Jodi McAlister is the author of the Valentine series and a Lecturer in Writing, Literature and Culture at Deakin University. Her reality TV rom-coms Here For The Right Reasons and Can I Steal You For A Second? will be published in 2022.

Jodi says, ‘I study romantic love and genre fiction, and so it’s not surprising that I write genre fiction about romantic love. I think there’s a lot that all writers can learn from genre fiction of all kinds, and so I try to instil these strong storytelling principles in them.’

Nicole Hayes is an award winning author and podcaster from Melbourne. She writes fiction and non-fiction for young people and adults, and is a founding member of the groundbreaking all-female AFL podcast and radio show, The Outer Sanctum. Nicole’s novels include contemporary YA thriller, A Shadow’s Breath (Penguin Random House, 2017), which was shortlisted for the NSW Premier’s Award; One True Thing (Penguin Random House, 2015), winner of the Children’s Peace Literature Award and shortlisted for the WA Premier’s Literary Award; and The Whole of My World (2013), longlisted for the Gold Inky Award.
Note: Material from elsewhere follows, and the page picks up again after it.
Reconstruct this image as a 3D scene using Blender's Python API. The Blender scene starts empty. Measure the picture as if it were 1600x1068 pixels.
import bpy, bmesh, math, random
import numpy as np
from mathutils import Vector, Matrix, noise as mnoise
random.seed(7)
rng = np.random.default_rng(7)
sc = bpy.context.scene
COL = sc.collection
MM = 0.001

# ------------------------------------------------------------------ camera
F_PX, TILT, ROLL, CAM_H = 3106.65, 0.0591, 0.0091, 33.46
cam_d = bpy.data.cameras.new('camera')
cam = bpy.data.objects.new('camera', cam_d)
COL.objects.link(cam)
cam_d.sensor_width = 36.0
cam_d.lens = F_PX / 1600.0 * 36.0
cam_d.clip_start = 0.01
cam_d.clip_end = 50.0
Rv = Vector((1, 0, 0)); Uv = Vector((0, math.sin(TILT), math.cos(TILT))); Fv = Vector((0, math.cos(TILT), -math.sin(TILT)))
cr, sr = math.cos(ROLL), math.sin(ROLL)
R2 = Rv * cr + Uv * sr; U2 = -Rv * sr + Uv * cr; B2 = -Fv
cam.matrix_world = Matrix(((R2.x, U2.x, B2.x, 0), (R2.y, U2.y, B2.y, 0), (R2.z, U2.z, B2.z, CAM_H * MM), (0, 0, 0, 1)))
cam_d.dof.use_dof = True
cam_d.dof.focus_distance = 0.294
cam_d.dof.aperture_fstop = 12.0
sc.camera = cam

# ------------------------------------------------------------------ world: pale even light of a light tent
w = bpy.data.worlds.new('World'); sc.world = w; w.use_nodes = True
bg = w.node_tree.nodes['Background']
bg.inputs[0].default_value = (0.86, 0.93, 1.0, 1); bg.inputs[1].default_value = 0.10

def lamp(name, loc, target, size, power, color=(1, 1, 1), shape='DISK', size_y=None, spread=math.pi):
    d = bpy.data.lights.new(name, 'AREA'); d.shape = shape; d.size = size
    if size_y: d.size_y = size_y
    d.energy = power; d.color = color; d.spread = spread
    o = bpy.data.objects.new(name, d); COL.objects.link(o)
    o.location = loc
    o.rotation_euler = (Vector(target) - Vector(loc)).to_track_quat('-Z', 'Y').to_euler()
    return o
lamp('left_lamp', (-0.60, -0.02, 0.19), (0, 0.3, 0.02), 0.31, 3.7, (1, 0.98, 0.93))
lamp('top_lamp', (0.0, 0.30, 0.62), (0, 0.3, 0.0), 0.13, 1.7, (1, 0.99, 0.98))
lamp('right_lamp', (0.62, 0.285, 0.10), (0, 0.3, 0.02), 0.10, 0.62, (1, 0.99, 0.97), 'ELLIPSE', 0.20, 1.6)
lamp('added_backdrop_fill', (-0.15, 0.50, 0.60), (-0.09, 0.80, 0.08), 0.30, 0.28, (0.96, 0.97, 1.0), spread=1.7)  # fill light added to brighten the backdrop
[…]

Most recently, she has co-written the only AFL junior fiction series with Adrian Beck, Little Legends (Hardie Grant Children), published 2020-2021. Little Legends has also been selected for an Australia Reads edition for National Reading Hour, 2021. She is currently pursuing a PhD in Young Adult fiction at Deakin University, where she also teaches in their degree program.

Nicole says, ‘As someone who enjoys writing for all age groups and across different genres, my research at Deakin has allowed me to deepen my understanding of the craft, and continue to publish stories that matter to me most.’